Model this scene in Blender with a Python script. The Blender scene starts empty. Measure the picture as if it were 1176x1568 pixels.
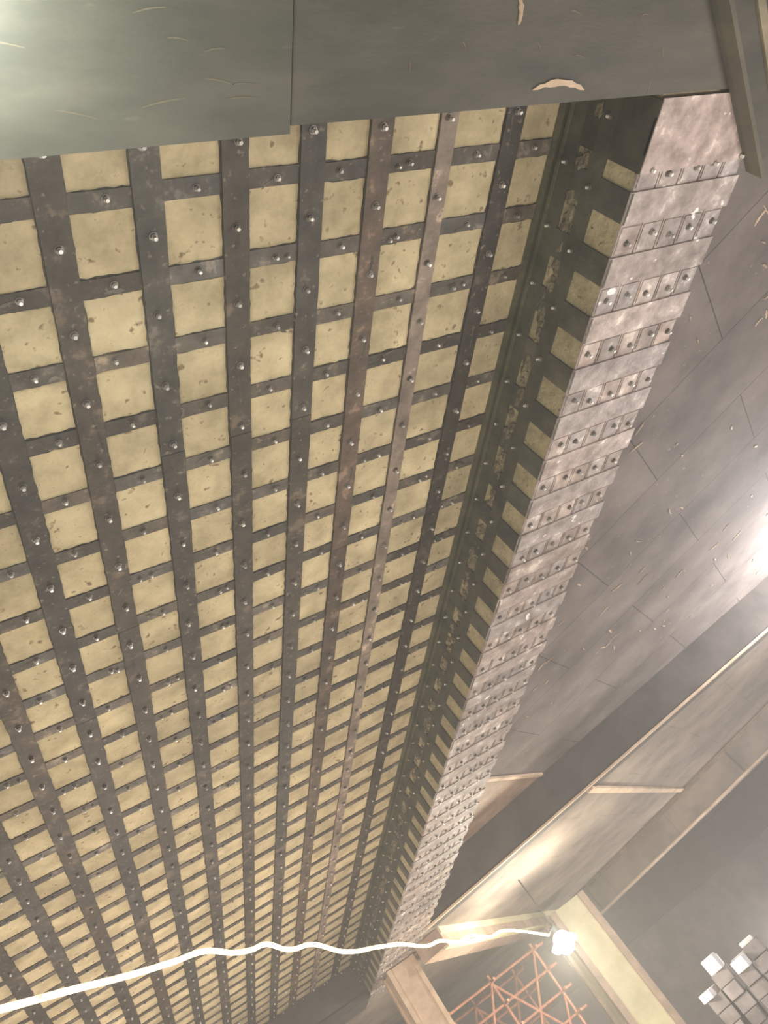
import bpy, random, math
from mathutils import Vector, Matrix
random.seed(4)
H0=1.6  # camera height above floor; geometry below is written relative to eye level
COL=bpy.context.scene.collection

# ---------------------------------------------------------------- mesh builder
class MB:
    def __init__(s): s.v=[];s.f=[];s.c=[];s.m=[]
    def add(s,vs,fs,col=(1,1,1),mat=0):
        b=len(s.v); s.v+= [(x,y,z+H0) for x,y,z in vs]
        for f in fs:
            s.f.append([b+i for i in f]); s.c.append(col); s.m.append(mat)
    def box(s,x0,x1,y0,y1,z0,z1,col=(1,1,1),mat=0):
        s.add([(x0,y0,z0),(x1,y0,z0),(x1,y1,z0),(x0,y1,z0),(x0,y0,z1),(x1,y0,z1),(x1,y1,z1),(x0,y1,z1)],
              [(3,2,1,0),(4,5,6,7),(0,1,5,4),(1,2,6,5),(2,3,7,6),(3,0,4,7)],col,mat)
    def obox(s,p,q,w0,w1,z0,z1,col=(1,1,1),mat=0):
        p=Vector(p);q=Vector(q);d=(q-p).normalized();n=Vector((-d.y,d.x))
        a=p+n*w0;b=q+n*w0;c=q+n*w1;e=p+n*w1
        s.add([(a.x,a.y,z0),(b.x,b.y,z0),(c.x,c.y,z0),(e.x,e.y,z0),(a.x,a.y,z1),(b.x,b.y,z1),(c.x,c.y,z1),(e.x,e.y,z1)],
              [(3,2,1,0),(4,5,6,7),(0,1,5,4),(1,2,6,5),(2,3,7,6),(3,0,4,7)],col,mat)
    def poly(s,pts,z0,z1,col=(1,1,1),mat=0):
        n=len(pts)
        s.add([(x,y,z0) for x,y in pts]+[(x,y,z1) for x,y in pts],
              [tuple(reversed(range(n))),tuple(range(n,2*n))]+[(i,(i+1)%n,n+(i+1)%n,n+i) for i in range(n)],col,mat)
    def ragged(s,x0,x1,y0,y1,z0,z1,j,alongx,seg,col=(1,1,1),mat=0):
        # flat bar whose long edges wander by +-j (cutting burrs, squeezed-out adhesive)
        A=[];B=[]
        for i in range(seg+1):
            t=i/seg
            if alongx:
                x=x0+(x1-x0)*t; A.append((x,y0+random.uniform(-j,j))); B.append((x,y1+random.uniform(-j,j)))
            else:
                y=y0+(y1-y0)*t; A.append((x1+random.uniform(-j,j),y)); B.append((x0+random.uniform(-j,j),y))
        n=seg+1
        vs=[(x,y,z0) for x,y in A]+[(x,y,z0) for x,y in B]
        fs=[(n+i,n+i+1,i+1,i) for i in range(seg)]
        s.add(vs,fs,col,mat)
        vs2=[(x,y,z0) for x,y in A]+[(x,y,z1) for x,y in A]; s.add(vs2,[(i,i+1,n+i+1,n+i) for i in range(seg)],col,mat)
        vs2=[(x,y,z0) for x,y in B]+[(x,y,z1) for x,y in B]; s.add(vs2,[(i+1,i,n+i,n+i+1) for i in range(seg)],col,mat)
    def smear(s,c,L,w,a,bend,z0,z1,col=(1,1,1),mat=0):
        c=Vector(c);top=[];bot=[];n=10
        for i in range(n+1):
            t=i/n-.5; ww=w*(1-(2*t)**2)**.5*random.uniform(.5,1.2) if abs(t)<.5 else 0.001
            o=bend*(t*t*4)
            for lst,sg in((top,1),(bot,-1)):
                x=t*L;y=o+sg*(ww/2+.0005)
                lst.append((c.x+x*math.cos(a)-y*math.sin(a),c.y+x*math.sin(a)+y*math.cos(a)))
        for i in range(n):
            s.poly([bot[i],bot[i+1],top[i+1],top[i]],z0,z1,col,mat)
    def prism(s,c,ax,r,h,n=6,col=(1,1,1),mat=0,r2=None,rot=0):
        c=Vector(c);ax=Vector(ax).normalized()
        u=ax.orthogonal().normalized();w=ax.cross(u)
        r2=r if r2 is None else r2
        vs=[];
        for k,(rr,hh) in enumerate([(r,0),(r2,h)]):
            for i in range(n):
                a=2*math.pi*i/n+rot
                vs.append(tuple(c+ax*hh+(u*math.cos(a)+w*math.sin(a))*rr))
        s.add(vs,[tuple(reversed(range(n))),tuple(range(n,2*n))]+[(i,(i+1)%n,n+(i+1)%n,n+i) for i in range(n)],col,mat)
    def tube(s,p,q,r,n=8,col=(1,1,1),mat=0):
        p=Vector(p);q=Vector(q); s.prism(p,q-p,r,(q-p).length,n,col,mat)
    def bolt(s,c,ax,k=1.0,nut=1,tip=2):
        ax=Vector(ax);c=Vector(c)+ax*0.001
        rot=random.random()*2
        g=random.uniform(.5,1.1)
        s.prism(c,ax,.014*k,.002,10,(g*.8,)*3,nut)
        s.prism(c+ax*.002,ax,.0105*k,.009*k,6,(g,)*3,nut,rot=rot)
        L=random.uniform(.006,.014)*k
        g2=random.uniform(.6,1.3)
        s.prism(c+ax*(.002+.009*k),ax,.0065*k,L,6,(g2,)*3,tip)
    def blob(s,c,r,sc,col=(1,1,1),mat=0,n=6,m=4,j0=.7,j1=1.25):
        vs=[];fs=[]
        for j in range(m+1):
            ph=math.pi*j/m
            for i in range(n):
                th=2*math.pi*i/n+j*.4
                rr=r*random.uniform(j0,j1)
                vs.append((c[0]+rr*sc[0]*math.sin(ph)*math.cos(th),c[1]+rr*sc[1]*math.sin(ph)*math.sin(th),c[2]+rr*sc[2]*math.cos(ph)))
        for j in range(m):
            for i in range(n):
                fs.append((j*n+i,j*n+(i+1)%n,(j+1)*n+(i+1)%n,(j+1)*n+i))
        s.add(vs,fs,col,mat)
    def make(s,name,mats,parent=None,bevel=0):
        me=bpy.data.meshes.new(name); me.from_pydata(s.v,[],s.f)
        for m in mats: me.materials.append(m)
        ca=me.color_attributes.new("tint",'FLOAT_COLOR','CORNER')
        data=[]
        for fi,f in enumerate(s.f):
            c=s.c[fi]
            for _ in f: data+= [c[0],c[1],c[2],1.0]
        ca.data.foreach_set("color",data)
        me.polygons.foreach_set("material_index",s.m)
        me.update()
        o=bpy.data.objects.new(name,me); COL.objects.link(o)
        if parent: o.parent=parent
        if bevel:
            b=o.modifiers.new("b",'BEVEL'); b.width=bevel; b.segments=2; b.limit_method='ANGLE'
        return o
def empty(name,loc=(0,0,0)):
    e=bpy.data.objects.new(name,None); COL.objects.link(e); return e

# ---------------------------------------------------------------- materials
def lin(c): return tuple(((x/255)/12.92 if x/255<=.04045 else ((x/255+.055)/1.055)**2.4) for x in c)
def mat(name,c1,c2,scale=3,rough=.6,metal=0,c3=None,spots=0,spotcol=(40,35,30),spotscale=25,bump=.3,bscale=40,stretch=(1,1,1),rotz=0,brick=None,detail=6,spec=.5,lo=.35,hi=.65,soft=.03,big=0):
    m=bpy.data.materials.new(name); m.use_nodes=True; nt=m.node_tree; N=nt.nodes; L=nt.links
    b=N["Principled BSDF"]; b.inputs["Roughness"].default_value=rough; b.inputs["Metallic"].default_value=metal
    b.inputs["Specular IOR Level"].default_value=spec
    tc=N.new("ShaderNodeTexCoord"); mp=N.new("ShaderNodeMapping"); L.new(tc.outputs["Object"],mp.inputs[0])
    mp.inputs["Scale"].default_value=stretch; mp.inputs["Rotation"].default_value=(0,0,rotz)
    n=N.new("ShaderNodeTexNoise"); n.inputs["Scale"].default_value=scale; n.inputs["Detail"].default_value=detail; n.inputs["Roughness"].default_value=.65
    L.new(mp.outputs[0],n.inputs[0])
    r=N.new("ShaderNodeValToRGB"); e=r.color_ramp.elements
    e[0].position=lo; e[0].color=(*lin(c1),1); e[1].position=hi; e[1].color=(*lin(c2),1)
    if c3: x=e.new((lo+hi)/2+.08); x.color=(*lin(c3),1)
    L.new(n.outputs[0],r.inputs[0]); out=r.outputs[0]
    at=N.new("ShaderNodeAttribute"); at.attribute_name="tint"
    mx=N.new("ShaderNodeMix"); mx.data_type='RGBA'; mx.blend_type='MULTIPLY'; mx.inputs[0].default_value=1
    L.new(out,mx.inputs[6]); L.new(at.outputs[0],mx.inputs[7]); out=mx.outputs[2]
    if big:
        s=N.new("ShaderNodeTexNoise"); s.inputs["Scale"].default_value=1.7; s.inputs["Detail"].default_value=5; L.new(mp.outputs[0],s.inputs[0])
        mr_=N.new("ShaderNodeMapRange"); mr_.inputs[1].default_value=.35; mr_.inputs[2].default_value=.65; mr_.inputs[3].default_value=1-big; mr_.inputs[4].default_value=1+big*.5; L.new(s.outputs[0],mr_.inputs[0])
        m3=N.new("ShaderNodeMix"); m3.data_type='RGBA'; m3.blend_type='MULTIPLY'; m3.inputs[0].default_value=1
        L.new(out,m3.inputs[6]); L.new(mr_.outputs[0],m3.inputs[7]); out=m3.outputs[2]
    if spots:
        s=N.new("ShaderNodeTexNoise"); s.inputs["Scale"].default_value=spotscale; s.inputs["Detail"].default_value=4; L.new(mp.outputs[0],s.inputs[0])
        sr=N.new("ShaderNodeValToRGB"); sr.color_ramp.elements[0].position=1-spots; sr.color_ramp.elements[1].position=1-spots+soft; 
        L.new(s.outputs[0],sr.inputs[0])
        mm=N.new("ShaderNodeMix"); mm.data_type='RGBA'; L.new(sr.outputs[0],mm.inputs[0]); L.new(out,mm.inputs[6]); mm.inputs[7].default_value=(*lin(spotcol),1); out=mm.outputs[2]
    if brick:
        w,h,jc=brick
        mp2=N.new("ShaderNodeMapping"); L.new(tc.outputs["Object"],mp2.inputs[0]); mp2.inputs["Rotation"].default_value=(0,0,math.radians(45)); mp2.inputs["Location"].default_value=(.2,.35,0)
        bk=N.new("ShaderNodeTexBrick"); bk.offset=.5; bk.inputs["Scale"].default_value=1; bk.inputs["Brick Width"].default_value=w; bk.inputs["Row Height"].default_value=h; bk.inputs["Mortar Size"].default_value=.005
        bk.inputs["Color1"].default_value=(.93,.93,.93,1); bk.inputs["Color2"].default_value=(1.04,1.02,1,1); bk.inputs["Mortar"].default_value=(jc,jc,jc,1)
        L.new(mp2.outputs[0],bk.inputs[0])
        m2=N.new("ShaderNodeMix"); m2.data_type='RGBA'; m2.blend_type='MULTIPLY'; m2.inputs[0].default_value=1
        L.new(out,m2.inputs[6]); L.new(bk.outputs[0],m2.inputs[7]); out=m2.outputs[2]
    L.new(out,b.inputs["Base Color"])
    bn=N.new("ShaderNodeTexNoise"); bn.inputs["Scale"].default_value=bscale; bn.inputs["Detail"].default_value=5; L.new(mp.outputs[0],bn.inputs[0])
    bp=N.new("ShaderNodeBump"); bp.inputs["Strength"].default_value=bump; bp.inputs["Distance"].default_value=.01
    L.new(bn.outputs[0],bp.inputs["Height"]); L.new(bp.outputs[0],b.inputs["Normal"])
    return m
def emis(name,col,st):
    m=bpy.data.materials.new(name); m.use_nodes=True; b=m.node_tree.nodes["Principled BSDF"]
    b.inputs["Base Color"].default_value=(*col,1); b.inputs["Emission Color"].default_value=(*col,1); b.inputs["Emission Strength"].default_value=st
    return m
M_tile=mat("beige_concrete",(162,148,114),(202,186,148),6,.85,spots=.37,spotcol=(124,106,78),spotscale=24,bump=.5,bscale=30,soft=.08,big=.18)
M_strip=mat("adhesive_stained_steel",(60,54,46),(114,102,88),9,.65,.05,c3=(80,73,63),spots=.37,spotcol=(124,112,96),spotscale=38,bump=.5,soft=.1,big=.2)
M_nut=mat("bolt_steel",(120,112,104),(165,158,150),20,.45,.4,bump=.1)
M_tip=mat("bolt_tip_steel",(200,195,185),(240,236,228),20,.4,.2,bump=.1)
M_silver=mat("mottled_galvanised_plate",(134,120,112),(216,204,194),8,.65,.05,c3=(180,166,158),spots=.32,spotcol=(238,230,224),spotscale=9,bump=.35,bscale=60,big=.15)
M_dark=mat("dark_stained_plate",(54,54,45),(88,84,70),6,.6,.05,bump=.3)
M_olive=mat("rough_olive_concrete",(138,126,96),(172,158,122),8,.9,spots=.33,spotcol=(98,88,62),bump=1,bscale=35)
M_mort=mat("squeezed_mortar",(84,76,58),(136,124,96),14,.9,bump=1)
M_near=mat("dark_painted_board",(62,60,50),(88,83,72),1.5,.65,spots=.3,spotcol=(104,97,82),spotscale=9,bump=.1,stretch=(1,3,1),soft=.2)
M_grey=mat("grey_formwork_soffit",(98,90,87),(128,119,114),1.2,.85,spec=.2,spots=.3,spotcol=(154,144,134),spotscale=18,bump=.2,brick=(1.83,.92,.35),soft=.03,big=.15)
M_low=mat("brown_formwork_soffit",(118,106,98),(152,138,126),1.5,.75,spec=.3,bump=.2,brick=(1.83,.92,.5),big=.15)
M_wood=mat("timber_batten",(184,158,132),(218,192,164),4,.7,bump=.2)
M_pink=mat("reddish_timber",(158,134,116),(194,166,146),4,.7,bump=.2,big=.15)
M_ply=mat("plywood_form",(208,198,156),(228,218,180),3,.7,bump=.15,big=.12)
M_drk2=mat("dark_beam_concrete",(60,55,52),(84,77,72),2,.8,bump=.2)
M_wall=mat("reddish_grey_wall",(124,110,106),(150,134,128),2,.85,bump=.3,big=.15)
M_floor=mat("concrete_floor",(130,122,112),(160,152,140),1.5,.9,bump=.3)
M_red=mat("rusty_orange_tube",(150,94,72),(186,128,100),12,.5,.1,bump=.1)
M_block=mat("grey_block",(126,116,116),(158,148,146),6,.9,bump=.4)
M_white=mat("pale_plaster_block",(210,206,208),(236,234,236),6,.9,bump=.3)
M_black=mat("black_cable",(25,25,25),(40,40,40),6,.5)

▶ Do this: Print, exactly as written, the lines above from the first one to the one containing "COL=bpy.context.scene.collection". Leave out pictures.

▶ Written response:
Model this scene in Blender with a Python script. The Blender scene starts empty. Measure the picture as if it were 1176x1568 pixels.
import bpy, random, math
from mathutils import Vector, Matrix
random.seed(4)
H0=1.6  # camera height above floor; geometry below is written relative to eye level
COL=bpy.context.scene.collection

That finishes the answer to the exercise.